「イノシシが泳いできた荒川」三井元子著

「イノシシが泳いできた荒川」三井元子著「イノシシが泳いできた荒川」三井元子著

シビルNPO連携プラットフォーム 代表理事
山本 卓朗

著者の三井元子さんは、CNCPの理事ですが、1954年に荒川放水路の袂で生を受けてから今日まで、荒川で育ち、荒川で学び、荒川で活動し、今なおNPO法人あらかわ学会の事務局長として活躍されている“生粋の荒川っ子”と呼んでよい方です。

その三井さんが、荒川放水路通水100周年記念の年に、この本を上梓されました。ご自身の半世紀も綴られていますが、それはともかく、荒川の歴史そのものの教科書となっているところが素晴らしいと思います。そして関係された多くの専門家へのインタビューなどは土木・河川・環境・都市の専門書としての価値が伺われます。

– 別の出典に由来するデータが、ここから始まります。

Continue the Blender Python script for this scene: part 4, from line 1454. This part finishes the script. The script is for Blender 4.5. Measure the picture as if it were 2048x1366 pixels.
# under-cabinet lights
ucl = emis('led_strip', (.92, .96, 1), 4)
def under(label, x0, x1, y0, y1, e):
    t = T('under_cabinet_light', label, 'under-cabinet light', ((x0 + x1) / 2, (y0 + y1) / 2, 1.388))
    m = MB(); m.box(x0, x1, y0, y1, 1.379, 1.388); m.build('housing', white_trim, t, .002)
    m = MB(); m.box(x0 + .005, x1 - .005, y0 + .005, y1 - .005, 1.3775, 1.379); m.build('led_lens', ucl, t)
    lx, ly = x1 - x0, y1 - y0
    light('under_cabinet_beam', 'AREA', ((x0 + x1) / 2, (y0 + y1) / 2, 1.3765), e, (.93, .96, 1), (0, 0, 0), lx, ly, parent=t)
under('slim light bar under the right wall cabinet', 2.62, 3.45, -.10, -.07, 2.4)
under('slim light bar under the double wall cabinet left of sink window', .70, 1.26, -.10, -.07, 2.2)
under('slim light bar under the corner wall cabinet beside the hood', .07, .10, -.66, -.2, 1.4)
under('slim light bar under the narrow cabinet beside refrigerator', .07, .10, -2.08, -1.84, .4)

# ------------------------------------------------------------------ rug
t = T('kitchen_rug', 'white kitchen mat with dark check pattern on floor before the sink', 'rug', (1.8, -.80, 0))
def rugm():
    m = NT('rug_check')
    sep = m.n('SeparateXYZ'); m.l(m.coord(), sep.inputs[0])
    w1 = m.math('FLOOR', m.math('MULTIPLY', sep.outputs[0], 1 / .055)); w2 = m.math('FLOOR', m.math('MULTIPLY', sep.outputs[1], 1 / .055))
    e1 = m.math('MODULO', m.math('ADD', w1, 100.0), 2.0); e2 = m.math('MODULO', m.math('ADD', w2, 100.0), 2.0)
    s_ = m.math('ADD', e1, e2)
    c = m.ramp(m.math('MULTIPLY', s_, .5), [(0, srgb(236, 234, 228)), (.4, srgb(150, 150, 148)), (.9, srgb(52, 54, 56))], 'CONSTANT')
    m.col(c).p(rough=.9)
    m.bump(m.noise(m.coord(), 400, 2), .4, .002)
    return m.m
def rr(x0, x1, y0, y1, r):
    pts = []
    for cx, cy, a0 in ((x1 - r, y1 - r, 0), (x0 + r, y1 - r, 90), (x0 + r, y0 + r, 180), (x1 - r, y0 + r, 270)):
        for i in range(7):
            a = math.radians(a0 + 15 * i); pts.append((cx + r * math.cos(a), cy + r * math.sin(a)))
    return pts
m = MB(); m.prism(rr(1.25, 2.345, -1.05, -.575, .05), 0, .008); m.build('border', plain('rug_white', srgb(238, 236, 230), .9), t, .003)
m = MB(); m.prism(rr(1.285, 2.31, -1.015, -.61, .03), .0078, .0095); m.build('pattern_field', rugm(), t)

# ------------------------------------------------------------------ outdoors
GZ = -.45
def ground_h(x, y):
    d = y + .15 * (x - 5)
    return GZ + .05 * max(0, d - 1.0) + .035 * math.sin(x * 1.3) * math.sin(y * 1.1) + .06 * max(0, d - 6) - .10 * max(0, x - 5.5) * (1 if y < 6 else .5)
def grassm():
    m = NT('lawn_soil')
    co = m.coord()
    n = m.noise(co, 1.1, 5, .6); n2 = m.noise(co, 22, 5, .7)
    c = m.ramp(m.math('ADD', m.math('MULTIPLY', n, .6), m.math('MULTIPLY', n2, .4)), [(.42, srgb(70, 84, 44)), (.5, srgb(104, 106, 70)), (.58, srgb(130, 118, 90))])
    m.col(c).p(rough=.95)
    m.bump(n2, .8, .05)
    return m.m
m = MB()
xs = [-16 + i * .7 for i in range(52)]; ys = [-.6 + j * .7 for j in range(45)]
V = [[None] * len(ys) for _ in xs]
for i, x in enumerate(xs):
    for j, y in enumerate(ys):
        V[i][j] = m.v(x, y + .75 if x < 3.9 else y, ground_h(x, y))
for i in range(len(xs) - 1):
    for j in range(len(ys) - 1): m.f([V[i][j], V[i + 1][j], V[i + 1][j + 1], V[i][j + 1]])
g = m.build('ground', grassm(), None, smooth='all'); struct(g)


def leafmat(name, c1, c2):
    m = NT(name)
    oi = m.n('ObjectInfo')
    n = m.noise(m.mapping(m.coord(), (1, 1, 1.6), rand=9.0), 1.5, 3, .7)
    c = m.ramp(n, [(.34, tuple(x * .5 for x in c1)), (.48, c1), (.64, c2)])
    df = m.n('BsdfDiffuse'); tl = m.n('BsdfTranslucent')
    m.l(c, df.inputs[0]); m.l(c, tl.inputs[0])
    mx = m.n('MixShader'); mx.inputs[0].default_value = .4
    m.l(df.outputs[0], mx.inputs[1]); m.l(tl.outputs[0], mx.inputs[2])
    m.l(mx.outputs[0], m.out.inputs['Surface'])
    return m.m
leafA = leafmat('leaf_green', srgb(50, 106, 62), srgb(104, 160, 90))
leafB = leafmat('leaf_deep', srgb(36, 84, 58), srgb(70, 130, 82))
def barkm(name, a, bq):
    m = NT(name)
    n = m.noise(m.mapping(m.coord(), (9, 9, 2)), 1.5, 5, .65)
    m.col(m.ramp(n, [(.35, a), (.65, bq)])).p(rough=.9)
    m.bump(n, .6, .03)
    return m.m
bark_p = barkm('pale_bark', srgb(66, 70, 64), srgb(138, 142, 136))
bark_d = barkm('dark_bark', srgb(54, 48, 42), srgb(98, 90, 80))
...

著者いわく、「荒川のことがすらすらと頭にはいってきて、とても分かりやすかったので、小中学生だけでなく大人にも読んでもらうと良い」というお声を頂いていると・・。

さて“荒川を知る”とはどういうことか。 荒川の歴史をたどると、徳川幕府の利根川の東遷、荒川の西遷という大事業に始まりますが、現在に至るまで大洪水の歴史でもあります。近年では明治43年の大水害で荒川放水路の建設が始まり、昭和22年のカスリーン台風では東京の下町一帯が水没の危機にさらされ、また直近では2019年10月の台風19号でも多くの堤防が決壊し緊迫した対応を迫られました。そして長い年月の中で、河川流域での都市の発展が続き、河川も多岐にわたる改修が行われてきました。

2024年5月8日発行
本の泉社
ISBN978-4-7807-2259-8
定価1800円(税込)

つまり“荒川を知る”とは、単に川の歴史だけでなく、関東地方全体の都市・地域生活の変遷を知ることにもなります。そういう意味でこの本がとても興味深い図書として皆さんにご紹介したいと考えた次第です。